Would you extract the whole listing below and retype it exactly?

%%

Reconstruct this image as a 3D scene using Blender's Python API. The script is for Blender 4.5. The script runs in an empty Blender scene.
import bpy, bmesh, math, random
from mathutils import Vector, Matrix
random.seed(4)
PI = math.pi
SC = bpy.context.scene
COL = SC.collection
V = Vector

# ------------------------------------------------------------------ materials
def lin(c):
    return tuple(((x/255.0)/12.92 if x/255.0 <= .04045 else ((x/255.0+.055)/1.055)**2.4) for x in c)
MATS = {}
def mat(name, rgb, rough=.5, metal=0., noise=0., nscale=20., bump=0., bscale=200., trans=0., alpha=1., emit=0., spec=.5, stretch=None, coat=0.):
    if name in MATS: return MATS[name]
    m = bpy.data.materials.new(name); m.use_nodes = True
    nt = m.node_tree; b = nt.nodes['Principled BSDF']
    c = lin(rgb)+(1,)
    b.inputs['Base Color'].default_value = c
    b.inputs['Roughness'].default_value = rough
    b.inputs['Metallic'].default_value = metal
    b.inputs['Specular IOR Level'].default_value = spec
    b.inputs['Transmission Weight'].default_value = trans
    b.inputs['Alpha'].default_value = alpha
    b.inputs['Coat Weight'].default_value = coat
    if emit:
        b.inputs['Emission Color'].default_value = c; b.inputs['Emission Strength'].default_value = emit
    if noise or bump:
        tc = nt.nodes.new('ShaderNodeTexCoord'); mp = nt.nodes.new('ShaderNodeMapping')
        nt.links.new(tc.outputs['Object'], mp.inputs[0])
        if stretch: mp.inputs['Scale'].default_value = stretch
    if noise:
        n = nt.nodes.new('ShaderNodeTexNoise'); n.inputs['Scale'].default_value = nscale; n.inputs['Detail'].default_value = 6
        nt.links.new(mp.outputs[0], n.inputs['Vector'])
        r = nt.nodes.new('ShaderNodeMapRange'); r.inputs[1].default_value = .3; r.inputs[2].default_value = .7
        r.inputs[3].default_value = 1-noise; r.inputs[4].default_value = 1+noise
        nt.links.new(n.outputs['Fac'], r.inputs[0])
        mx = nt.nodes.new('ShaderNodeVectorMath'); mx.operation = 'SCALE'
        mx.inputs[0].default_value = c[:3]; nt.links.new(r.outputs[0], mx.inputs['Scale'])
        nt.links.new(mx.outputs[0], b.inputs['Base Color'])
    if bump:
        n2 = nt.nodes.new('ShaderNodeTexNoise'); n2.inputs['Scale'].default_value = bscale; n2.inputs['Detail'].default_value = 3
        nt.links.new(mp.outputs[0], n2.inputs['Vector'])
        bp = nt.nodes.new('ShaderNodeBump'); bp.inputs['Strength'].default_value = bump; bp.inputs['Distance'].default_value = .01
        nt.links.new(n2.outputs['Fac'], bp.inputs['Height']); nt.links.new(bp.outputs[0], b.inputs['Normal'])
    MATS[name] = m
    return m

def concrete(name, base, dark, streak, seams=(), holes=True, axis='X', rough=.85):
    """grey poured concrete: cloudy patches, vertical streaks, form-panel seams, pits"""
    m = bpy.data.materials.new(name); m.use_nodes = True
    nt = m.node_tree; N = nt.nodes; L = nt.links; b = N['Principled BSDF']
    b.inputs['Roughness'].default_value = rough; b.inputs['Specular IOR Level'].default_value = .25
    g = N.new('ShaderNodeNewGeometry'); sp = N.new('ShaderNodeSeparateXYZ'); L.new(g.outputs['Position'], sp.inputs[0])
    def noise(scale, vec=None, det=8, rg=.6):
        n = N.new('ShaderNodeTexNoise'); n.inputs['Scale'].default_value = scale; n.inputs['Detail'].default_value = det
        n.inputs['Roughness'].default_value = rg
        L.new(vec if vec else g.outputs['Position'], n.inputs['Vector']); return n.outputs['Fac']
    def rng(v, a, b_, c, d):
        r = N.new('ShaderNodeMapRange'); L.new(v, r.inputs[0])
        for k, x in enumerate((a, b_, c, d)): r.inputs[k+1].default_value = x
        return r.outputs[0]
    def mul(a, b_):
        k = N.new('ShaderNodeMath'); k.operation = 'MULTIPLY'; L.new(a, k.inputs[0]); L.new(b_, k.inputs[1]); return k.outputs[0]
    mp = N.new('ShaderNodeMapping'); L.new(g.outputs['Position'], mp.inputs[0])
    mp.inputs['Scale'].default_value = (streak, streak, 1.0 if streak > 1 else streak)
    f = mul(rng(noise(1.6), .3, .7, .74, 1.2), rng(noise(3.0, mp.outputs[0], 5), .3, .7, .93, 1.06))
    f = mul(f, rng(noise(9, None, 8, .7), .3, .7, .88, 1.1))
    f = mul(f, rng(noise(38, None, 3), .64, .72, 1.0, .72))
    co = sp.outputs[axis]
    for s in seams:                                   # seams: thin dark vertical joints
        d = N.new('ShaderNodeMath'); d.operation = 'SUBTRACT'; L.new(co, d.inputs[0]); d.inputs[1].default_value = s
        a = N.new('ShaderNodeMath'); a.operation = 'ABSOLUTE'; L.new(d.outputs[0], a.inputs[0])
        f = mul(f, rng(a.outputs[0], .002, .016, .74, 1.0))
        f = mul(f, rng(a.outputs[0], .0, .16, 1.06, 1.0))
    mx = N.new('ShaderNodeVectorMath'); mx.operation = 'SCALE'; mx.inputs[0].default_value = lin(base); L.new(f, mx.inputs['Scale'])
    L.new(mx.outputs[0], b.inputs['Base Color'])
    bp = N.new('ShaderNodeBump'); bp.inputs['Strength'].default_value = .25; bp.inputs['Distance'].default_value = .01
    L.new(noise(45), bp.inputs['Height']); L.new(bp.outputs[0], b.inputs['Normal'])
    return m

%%

WRITTEN ANSWER -
Reconstruct this image as a 3D scene using Blender's Python API. The script is for Blender 4.5. The script runs in an empty Blender scene.
import bpy, bmesh, math, random
from mathutils import Vector, Matrix
random.seed(4)
PI = math.pi
SC = bpy.context.scene
COL = SC.collection
V = Vector

# ------------------------------------------------------------------ materials
def lin(c):
    return tuple(((x/255.0)/12.92 if x/255.0 <= .04045 else ((x/255.0+.055)/1.055)**2.4) for x in c)
MATS = {}
def mat(name, rgb, rough=.5, metal=0., noise=0., nscale=20., bump=0., bscale=200., trans=0., alpha=1., emit=0., spec=.5, stretch=None, coat=0.):
    if name in MATS: return MATS[name]
    m = bpy.data.materials.new(name); m.use_nodes = True
    nt = m.node_tree; b = nt.nodes['Principled BSDF']
    c = lin(rgb)+(1,)
    b.inputs['Base Color'].default_value = c
    b.inputs['Roughness'].default_value = rough
    b.inputs['Metallic'].default_value = metal
    b.inputs['Specular IOR Level'].default_value = spec
    b.inputs['Transmission Weight'].default_value = trans
    b.inputs['Alpha'].default_value = alpha
    b.inputs['Coat Weight'].default_value = coat
    if emit:
        b.inputs['Emission Color'].default_value = c; b.inputs['Emission Strength'].default_value = emit
    if noise or bump:
        tc = nt.nodes.new('ShaderNodeTexCoord'); mp = nt.nodes.new('ShaderNodeMapping')
        nt.links.new(tc.outputs['Object'], mp.inputs[0])
        if stretch: mp.inputs['Scale'].default_value = stretch
    if noise:
        n = nt.nodes.new('ShaderNodeTexNoise'); n.inputs['Scale'].default_value = nscale; n.inputs['Detail'].default_value = 6
        nt.links.new(mp.outputs[0], n.inputs['Vector'])
        r = nt.nodes.new('ShaderNodeMapRange'); r.inputs[1].default_value = .3; r.inputs[2].default_value = .7
        r.inputs[3].default_value = 1-noise; r.inputs[4].default_value = 1+noise
        nt.links.new(n.outputs['Fac'], r.inputs[0])
        mx = nt.nodes.new('ShaderNodeVectorMath'); mx.operation = 'SCALE'
        mx.inputs[0].default_value = c[:3]; nt.links.new(r.outputs[0], mx.inputs['Scale'])
        nt.links.new(mx.outputs[0], b.inputs['Base Color'])
    if bump:
        n2 = nt.nodes.new('ShaderNodeTexNoise'); n2.inputs['Scale'].default_value = bscale; n2.inputs['Detail'].default_value = 3
        nt.links.new(mp.outputs[0], n2.inputs['Vector'])
        bp = nt.nodes.new('ShaderNodeBump'); bp.inputs['Strength'].default_value = bump; bp.inputs['Distance'].default_value = .01
        nt.links.new(n2.outputs['Fac'], bp.inputs['Height']); nt.links.new(bp.outputs[0], b.inputs['Normal'])
    MATS[name] = m
    return m

def concrete(name, base, dark, streak, seams=(), holes=True, axis='X', rough=.85):
    """grey poured concrete: cloudy patches, vertical streaks, form-panel seams, pits"""
    m = bpy.data.materials.new(name); m.use_nodes = True
    nt = m.node_tree; N = nt.nodes; L = nt.links; b = N['Principled BSDF']
    b.inputs['Roughness'].default_value = rough; b.inputs['Specular IOR Level'].default_value = .25
    g = N.new('ShaderNodeNewGeometry'); sp = N.new('ShaderNodeSeparateXYZ'); L.new(g.outputs['Position'], sp.inputs[0])
    def noise(scale, vec=None, det=8, rg=.6):
        n = N.new('ShaderNodeTexNoise'); n.inputs['Scale'].default_value = scale; n.inputs['Detail'].default_value = det
        n.inputs['Roughness'].default_value = rg
        L.new(vec if vec else g.outputs['Position'], n.inputs['Vector']); return n.outputs['Fac']
    def rng(v, a, b_, c, d):
        r = N.new('ShaderNodeMapRange'); L.new(v, r.inputs[0])
        for k, x in enumerate((a, b_, c, d)): r.inputs[k+1].default_value = x
        return r.outputs[0]
    def mul(a, b_):
        k = N.new('ShaderNodeMath'); k.operation = 'MULTIPLY'; L.new(a, k.inputs[0]); L.new(b_, k.inputs[1]); return k.outputs[0]
    mp = N.new('ShaderNodeMapping'); L.new(g.outputs['Position'], mp.inputs[0])
    mp.inputs['Scale'].default_value = (streak, streak, 1.0 if streak > 1 else streak)
    f = mul(rng(noise(1.6), .3, .7, .74, 1.2), rng(noise(3.0, mp.outputs[0], 5), .3, .7, .93, 1.06))
    f = mul(f, rng(noise(9, None, 8, .7), .3, .7, .88, 1.1))
    f = mul(f, rng(noise(38, None, 3), .64, .72, 1.0, .72))
    co = sp.outputs[axis]
    for s in seams:                                   # seams: thin dark vertical joints
        d = N.new('ShaderNodeMath'); d.operation = 'SUBTRACT'; L.new(co, d.inputs[0]); d.inputs[1].default_value = s
        a = N.new('ShaderNodeMath'); a.operation = 'ABSOLUTE'; L.new(d.outputs[0], a.inputs[0])
        f = mul(f, rng(a.outputs[0], .002, .016, .74, 1.0))
        f = mul(f, rng(a.outputs[0], .0, .16, 1.06, 1.0))
    mx = N.new('ShaderNodeVectorMath'); mx.operation = 'SCALE'; mx.inputs[0].default_value = lin(base); L.new(f, mx.inputs['Scale'])
    L.new(mx.outputs[0], b.inputs['Base Color'])
    bp = N.new('ShaderNodeBump'); bp.inputs['Strength'].default_value = .25; bp.inputs['Distance'].default_value = .01
    L.new(noise(45), bp.inputs['Height']); L.new(bp.outputs[0], b.inputs['Normal'])
    return m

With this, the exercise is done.